Marco Rubio SOTU Response: Latino Symbol for GOP
Delivering the GOP response to the president's State of the Union address tonight, Sen. Marco Rubio, R-Fla., becomes the face of the Republican Party. And it is that Latino face that carries more significance perhaps than any of the words he will speak.
A public nod from the party that garnered only 27 percent of the Hispanic votes-a lower percentage than the 2008, 2004, and 2000 Republican elections, that it finally understands Republicans must broaden their reach.
Those closely involved in constructing Rubio's response told ABC News he will not make this a speech about Latino issues, however. He plans on mentioning immigration, maybe even his new support of a "path to citizenship" for the undocumented, but it will not be the dominant theme.

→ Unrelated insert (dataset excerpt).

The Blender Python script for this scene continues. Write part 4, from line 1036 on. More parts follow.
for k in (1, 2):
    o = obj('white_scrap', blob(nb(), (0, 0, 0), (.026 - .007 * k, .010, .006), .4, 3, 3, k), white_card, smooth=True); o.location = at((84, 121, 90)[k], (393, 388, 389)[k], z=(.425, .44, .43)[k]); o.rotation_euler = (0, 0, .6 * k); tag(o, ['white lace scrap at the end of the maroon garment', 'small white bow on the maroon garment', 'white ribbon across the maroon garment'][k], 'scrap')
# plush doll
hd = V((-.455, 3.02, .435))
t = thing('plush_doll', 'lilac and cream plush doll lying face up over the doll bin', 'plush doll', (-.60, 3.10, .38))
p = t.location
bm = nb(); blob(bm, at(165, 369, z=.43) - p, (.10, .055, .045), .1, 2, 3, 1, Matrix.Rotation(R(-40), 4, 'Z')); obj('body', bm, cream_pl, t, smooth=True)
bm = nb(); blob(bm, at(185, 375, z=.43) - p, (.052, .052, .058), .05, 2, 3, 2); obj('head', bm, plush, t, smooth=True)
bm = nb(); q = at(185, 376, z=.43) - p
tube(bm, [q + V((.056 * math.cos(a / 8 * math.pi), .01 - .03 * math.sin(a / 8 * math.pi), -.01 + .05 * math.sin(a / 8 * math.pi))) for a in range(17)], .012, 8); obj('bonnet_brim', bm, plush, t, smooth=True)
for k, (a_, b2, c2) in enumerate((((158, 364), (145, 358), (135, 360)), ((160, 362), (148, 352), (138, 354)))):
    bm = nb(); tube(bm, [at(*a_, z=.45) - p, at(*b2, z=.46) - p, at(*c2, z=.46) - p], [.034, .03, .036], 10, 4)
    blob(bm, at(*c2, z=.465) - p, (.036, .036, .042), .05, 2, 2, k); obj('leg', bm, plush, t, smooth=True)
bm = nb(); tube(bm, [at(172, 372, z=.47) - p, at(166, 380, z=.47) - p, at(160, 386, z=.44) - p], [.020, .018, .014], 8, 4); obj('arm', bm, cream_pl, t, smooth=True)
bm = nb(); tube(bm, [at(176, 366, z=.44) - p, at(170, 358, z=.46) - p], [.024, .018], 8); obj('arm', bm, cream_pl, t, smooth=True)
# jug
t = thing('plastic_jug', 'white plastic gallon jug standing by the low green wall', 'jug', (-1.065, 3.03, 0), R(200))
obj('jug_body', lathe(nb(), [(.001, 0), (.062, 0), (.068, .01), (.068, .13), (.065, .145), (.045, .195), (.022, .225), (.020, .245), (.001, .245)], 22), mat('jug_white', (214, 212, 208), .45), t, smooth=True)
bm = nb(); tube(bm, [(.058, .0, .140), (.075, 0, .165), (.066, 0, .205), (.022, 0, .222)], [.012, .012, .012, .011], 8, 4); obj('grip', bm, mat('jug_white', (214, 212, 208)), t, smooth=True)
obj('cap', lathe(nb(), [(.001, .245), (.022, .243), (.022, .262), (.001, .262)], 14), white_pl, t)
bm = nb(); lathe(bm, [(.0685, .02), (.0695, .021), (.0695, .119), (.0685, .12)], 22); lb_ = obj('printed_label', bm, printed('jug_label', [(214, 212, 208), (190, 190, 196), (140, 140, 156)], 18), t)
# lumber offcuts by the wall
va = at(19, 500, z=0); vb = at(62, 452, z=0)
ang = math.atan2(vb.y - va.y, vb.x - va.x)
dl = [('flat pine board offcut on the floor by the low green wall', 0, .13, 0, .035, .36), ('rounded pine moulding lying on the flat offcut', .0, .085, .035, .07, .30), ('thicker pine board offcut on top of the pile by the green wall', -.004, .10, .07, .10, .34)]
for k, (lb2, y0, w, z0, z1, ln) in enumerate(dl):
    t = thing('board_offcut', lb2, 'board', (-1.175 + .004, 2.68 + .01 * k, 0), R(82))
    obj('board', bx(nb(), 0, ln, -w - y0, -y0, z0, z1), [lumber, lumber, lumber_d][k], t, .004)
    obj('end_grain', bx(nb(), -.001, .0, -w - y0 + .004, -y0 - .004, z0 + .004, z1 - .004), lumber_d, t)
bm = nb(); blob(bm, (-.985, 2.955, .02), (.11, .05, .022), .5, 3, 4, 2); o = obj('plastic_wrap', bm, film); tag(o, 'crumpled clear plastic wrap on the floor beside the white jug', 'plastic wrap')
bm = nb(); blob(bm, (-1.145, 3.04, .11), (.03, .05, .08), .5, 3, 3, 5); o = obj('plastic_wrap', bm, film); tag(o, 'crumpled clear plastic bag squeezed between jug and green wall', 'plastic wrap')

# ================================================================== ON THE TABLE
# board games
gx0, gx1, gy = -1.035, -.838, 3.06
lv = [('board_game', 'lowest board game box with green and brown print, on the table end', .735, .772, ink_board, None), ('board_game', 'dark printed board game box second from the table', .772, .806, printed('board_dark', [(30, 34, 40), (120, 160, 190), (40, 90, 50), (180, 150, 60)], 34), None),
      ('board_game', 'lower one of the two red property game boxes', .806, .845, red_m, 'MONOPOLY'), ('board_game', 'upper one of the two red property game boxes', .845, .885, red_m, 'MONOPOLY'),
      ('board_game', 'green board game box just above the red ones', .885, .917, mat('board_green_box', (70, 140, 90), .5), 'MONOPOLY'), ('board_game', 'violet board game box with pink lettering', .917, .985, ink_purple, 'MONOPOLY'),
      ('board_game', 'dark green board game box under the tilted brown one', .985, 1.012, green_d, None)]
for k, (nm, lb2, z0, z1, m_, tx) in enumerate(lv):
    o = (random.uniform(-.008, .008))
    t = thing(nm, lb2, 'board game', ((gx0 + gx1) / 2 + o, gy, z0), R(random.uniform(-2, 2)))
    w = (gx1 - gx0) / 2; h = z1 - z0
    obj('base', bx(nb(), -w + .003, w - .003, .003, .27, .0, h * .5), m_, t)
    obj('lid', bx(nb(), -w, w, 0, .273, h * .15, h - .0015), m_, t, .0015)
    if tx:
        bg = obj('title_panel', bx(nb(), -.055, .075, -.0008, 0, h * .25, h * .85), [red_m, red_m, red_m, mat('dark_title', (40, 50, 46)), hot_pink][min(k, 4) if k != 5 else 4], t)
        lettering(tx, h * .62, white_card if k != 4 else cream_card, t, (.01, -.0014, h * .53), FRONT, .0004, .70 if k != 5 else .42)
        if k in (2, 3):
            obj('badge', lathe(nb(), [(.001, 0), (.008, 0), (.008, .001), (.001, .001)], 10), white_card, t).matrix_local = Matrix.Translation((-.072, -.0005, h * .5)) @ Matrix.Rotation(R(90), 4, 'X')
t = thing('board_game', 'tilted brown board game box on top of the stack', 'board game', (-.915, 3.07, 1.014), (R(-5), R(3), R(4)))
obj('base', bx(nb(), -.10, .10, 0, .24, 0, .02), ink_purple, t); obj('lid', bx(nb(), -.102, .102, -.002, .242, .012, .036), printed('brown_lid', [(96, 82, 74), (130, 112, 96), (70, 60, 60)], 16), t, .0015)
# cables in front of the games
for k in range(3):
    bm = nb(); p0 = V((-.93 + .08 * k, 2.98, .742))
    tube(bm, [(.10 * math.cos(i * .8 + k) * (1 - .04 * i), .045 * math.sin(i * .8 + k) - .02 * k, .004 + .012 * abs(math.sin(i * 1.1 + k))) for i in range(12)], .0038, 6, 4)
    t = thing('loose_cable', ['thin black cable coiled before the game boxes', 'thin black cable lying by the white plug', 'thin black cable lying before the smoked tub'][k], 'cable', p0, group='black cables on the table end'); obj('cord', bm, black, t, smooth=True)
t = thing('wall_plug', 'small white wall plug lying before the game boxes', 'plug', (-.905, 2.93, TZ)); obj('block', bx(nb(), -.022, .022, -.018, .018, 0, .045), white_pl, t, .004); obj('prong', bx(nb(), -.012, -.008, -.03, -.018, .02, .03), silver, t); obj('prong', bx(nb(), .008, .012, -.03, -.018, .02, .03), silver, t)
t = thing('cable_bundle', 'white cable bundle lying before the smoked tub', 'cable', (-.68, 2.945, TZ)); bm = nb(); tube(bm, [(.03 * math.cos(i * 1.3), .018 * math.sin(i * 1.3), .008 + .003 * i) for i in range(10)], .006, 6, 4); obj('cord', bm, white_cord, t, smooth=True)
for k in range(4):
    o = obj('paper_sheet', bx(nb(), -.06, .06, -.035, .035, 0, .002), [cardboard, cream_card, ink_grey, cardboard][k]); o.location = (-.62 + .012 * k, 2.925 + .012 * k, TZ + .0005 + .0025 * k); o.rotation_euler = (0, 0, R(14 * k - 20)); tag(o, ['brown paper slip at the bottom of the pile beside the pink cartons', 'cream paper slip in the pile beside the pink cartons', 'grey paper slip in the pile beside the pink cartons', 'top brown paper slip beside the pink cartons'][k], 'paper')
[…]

Check Out More ABC Coverage of the 2013 State of the Union Here
Instead, Rubio will focus on traditional Republican tent poles of lower taxes and spending cuts, allowing parents to choose private schools with taxpayer dollars while making the case that everyone benefits from GOP values.
But more important than the words he speaks, will be the way he delivers them-some of the speech will be in Spanish.
As one Rubio confidante told ABC News, "no one speech can fix the Republican disconnect with the new America."
Still, during a night of symbols, those simple phrases in a working-class language, spoken by a first-generation Cuban-American suddenly fronting the party of tax breaks for the rich could be the biggest symbol of change of the night.